I'm not the kind of parent the set rules based on age, I hated that as a child, and it was hard when one foster home had a set of age related rules and then you go to another foster home with a different set age related rules.  I try to base my rules on my childs maturity level and what I think she can or can't handle.

Recently a little mishap happened and Blankie ended up in San Diego, Blankie is currently on his way home, thanks to a very understanding sister-in-law and wonderful aunt.  It was a good test to see where my daughter was at with letting go.  To put it simply, she's not ready, and I'm ok with that!!


Wednesday, November 26, 2014

Bah Humbug!

Growing up, I use to love Christmas.  I remember being 5 and my mom filling every inch of our home with Decorations, she baked every day, it was truly a magical time of the year.  As I grew up my family got smaller and smaller, so Christmas isn't about family as much as it should be.

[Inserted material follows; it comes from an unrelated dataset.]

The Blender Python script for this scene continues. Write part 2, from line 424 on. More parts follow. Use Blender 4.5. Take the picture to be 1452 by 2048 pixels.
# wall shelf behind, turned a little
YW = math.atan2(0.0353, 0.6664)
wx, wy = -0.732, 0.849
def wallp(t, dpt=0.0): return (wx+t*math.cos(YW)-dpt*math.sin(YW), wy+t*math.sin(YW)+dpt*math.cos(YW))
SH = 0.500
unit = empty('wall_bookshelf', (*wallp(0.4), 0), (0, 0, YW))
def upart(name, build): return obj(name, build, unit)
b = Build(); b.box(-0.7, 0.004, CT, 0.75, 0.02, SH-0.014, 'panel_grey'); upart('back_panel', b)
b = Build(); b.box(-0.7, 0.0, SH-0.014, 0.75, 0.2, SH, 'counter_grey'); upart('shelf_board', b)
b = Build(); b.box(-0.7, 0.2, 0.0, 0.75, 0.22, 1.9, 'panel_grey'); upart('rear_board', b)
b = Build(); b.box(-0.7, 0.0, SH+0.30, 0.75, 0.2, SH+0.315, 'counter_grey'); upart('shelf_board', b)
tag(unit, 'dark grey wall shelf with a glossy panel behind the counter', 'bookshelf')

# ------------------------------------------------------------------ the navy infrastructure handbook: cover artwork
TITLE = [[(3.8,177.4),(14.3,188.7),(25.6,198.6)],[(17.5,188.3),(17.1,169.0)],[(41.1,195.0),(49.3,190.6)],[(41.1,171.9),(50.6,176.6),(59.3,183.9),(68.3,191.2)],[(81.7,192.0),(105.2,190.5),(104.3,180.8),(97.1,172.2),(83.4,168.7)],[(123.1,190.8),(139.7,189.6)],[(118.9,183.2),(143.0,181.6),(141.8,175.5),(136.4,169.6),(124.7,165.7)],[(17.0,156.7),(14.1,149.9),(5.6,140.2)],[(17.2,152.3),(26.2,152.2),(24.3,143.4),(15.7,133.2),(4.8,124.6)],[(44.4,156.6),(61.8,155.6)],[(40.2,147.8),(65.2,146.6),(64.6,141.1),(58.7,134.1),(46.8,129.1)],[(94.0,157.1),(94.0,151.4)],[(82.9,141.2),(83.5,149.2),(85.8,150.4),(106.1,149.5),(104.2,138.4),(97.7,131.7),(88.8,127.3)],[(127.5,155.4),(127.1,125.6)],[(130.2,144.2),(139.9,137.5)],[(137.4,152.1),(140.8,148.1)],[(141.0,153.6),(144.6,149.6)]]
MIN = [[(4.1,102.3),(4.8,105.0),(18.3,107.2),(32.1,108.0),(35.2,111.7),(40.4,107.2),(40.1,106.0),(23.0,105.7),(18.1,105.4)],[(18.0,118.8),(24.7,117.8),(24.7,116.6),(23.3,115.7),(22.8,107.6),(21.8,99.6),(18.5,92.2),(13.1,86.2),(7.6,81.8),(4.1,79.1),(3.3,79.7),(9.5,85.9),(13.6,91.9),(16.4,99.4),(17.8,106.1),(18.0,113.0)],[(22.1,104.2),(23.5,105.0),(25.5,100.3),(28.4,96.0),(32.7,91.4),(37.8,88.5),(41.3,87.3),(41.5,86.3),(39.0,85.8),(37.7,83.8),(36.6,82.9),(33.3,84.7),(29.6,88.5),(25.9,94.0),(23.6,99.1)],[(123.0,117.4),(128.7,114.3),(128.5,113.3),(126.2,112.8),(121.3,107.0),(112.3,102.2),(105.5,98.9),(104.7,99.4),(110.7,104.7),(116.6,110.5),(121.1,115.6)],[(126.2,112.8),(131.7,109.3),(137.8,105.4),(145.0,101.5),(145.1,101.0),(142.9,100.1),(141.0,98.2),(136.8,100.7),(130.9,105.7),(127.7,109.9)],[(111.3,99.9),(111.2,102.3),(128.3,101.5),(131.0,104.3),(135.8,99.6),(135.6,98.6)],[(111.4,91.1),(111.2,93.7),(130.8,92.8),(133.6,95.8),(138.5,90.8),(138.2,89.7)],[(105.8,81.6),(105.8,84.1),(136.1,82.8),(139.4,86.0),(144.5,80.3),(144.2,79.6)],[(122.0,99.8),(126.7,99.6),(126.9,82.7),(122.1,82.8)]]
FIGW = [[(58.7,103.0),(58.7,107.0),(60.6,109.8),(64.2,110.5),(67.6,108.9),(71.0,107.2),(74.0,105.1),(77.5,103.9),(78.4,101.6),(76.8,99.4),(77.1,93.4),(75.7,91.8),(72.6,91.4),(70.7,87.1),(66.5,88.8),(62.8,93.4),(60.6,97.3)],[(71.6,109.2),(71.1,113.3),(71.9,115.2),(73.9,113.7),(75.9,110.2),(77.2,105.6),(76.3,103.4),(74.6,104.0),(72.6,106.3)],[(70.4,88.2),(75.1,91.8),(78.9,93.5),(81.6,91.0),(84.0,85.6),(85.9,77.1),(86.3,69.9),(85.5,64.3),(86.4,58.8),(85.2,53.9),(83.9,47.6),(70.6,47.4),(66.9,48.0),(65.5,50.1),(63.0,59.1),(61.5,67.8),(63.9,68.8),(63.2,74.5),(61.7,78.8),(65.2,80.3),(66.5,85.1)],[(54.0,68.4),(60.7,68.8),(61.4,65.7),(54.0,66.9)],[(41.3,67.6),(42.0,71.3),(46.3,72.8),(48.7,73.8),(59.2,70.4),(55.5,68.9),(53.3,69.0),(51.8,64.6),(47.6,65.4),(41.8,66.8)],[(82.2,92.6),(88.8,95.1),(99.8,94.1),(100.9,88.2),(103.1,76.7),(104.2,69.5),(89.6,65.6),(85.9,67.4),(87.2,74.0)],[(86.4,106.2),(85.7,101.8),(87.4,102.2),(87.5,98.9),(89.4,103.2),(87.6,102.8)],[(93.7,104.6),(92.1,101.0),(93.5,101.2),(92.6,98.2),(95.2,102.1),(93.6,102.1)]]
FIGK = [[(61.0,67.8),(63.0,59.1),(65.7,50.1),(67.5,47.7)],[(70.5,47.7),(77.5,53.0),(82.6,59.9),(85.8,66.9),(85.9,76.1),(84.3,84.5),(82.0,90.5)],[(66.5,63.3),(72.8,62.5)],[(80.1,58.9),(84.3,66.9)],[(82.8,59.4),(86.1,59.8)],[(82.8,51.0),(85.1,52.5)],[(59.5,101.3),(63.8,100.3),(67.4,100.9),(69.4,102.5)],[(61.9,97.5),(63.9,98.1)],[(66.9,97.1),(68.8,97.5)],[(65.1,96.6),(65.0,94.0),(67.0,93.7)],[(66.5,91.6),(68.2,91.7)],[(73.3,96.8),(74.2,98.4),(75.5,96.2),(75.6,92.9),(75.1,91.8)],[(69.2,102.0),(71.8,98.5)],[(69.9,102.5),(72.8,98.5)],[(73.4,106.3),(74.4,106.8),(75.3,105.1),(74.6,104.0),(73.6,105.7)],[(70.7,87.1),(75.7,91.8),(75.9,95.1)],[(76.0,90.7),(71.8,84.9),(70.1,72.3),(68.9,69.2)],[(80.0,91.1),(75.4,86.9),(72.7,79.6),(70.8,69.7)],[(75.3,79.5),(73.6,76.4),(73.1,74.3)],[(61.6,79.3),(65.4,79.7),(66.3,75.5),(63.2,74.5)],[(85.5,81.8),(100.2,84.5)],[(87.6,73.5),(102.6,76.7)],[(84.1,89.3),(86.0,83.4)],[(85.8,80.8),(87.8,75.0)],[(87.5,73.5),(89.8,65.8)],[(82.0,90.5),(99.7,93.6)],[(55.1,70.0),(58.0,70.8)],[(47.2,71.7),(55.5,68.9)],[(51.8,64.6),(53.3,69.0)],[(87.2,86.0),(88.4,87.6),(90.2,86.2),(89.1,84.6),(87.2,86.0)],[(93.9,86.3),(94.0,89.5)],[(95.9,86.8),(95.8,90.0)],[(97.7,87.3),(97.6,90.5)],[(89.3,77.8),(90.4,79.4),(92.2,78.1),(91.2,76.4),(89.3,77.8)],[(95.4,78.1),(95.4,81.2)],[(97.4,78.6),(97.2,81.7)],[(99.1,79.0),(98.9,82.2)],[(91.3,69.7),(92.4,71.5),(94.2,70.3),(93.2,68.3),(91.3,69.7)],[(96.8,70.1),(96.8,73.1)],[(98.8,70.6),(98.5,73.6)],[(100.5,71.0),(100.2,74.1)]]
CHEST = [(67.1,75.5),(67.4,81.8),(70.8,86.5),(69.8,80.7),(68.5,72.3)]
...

Every year I seem to hate Christmas more then the last...  I struggle to try and make Christmas what it should be and yet balancing what the children expect from the holiday, and try to give off that "magical feeling vibe" I had as a young child, but it's a huge task and a cumbersome burden.  This year alone I have already had 2 break downs that I wont be able to pull off a decent christmas and it's not even Thanksgiving yet!!

Every year Christmas is just fine, but the stress it induces is sickening!!

Last night at Target, Stevi ran off to the Christmas area because she loves listening to the christmas music.  I mumbled under my breath "I hate Christmas" and a near by employee busted out in laughter and said to me, "You and me both"!!

I am truly Thankful that Christmas only comes once a year!!!!!!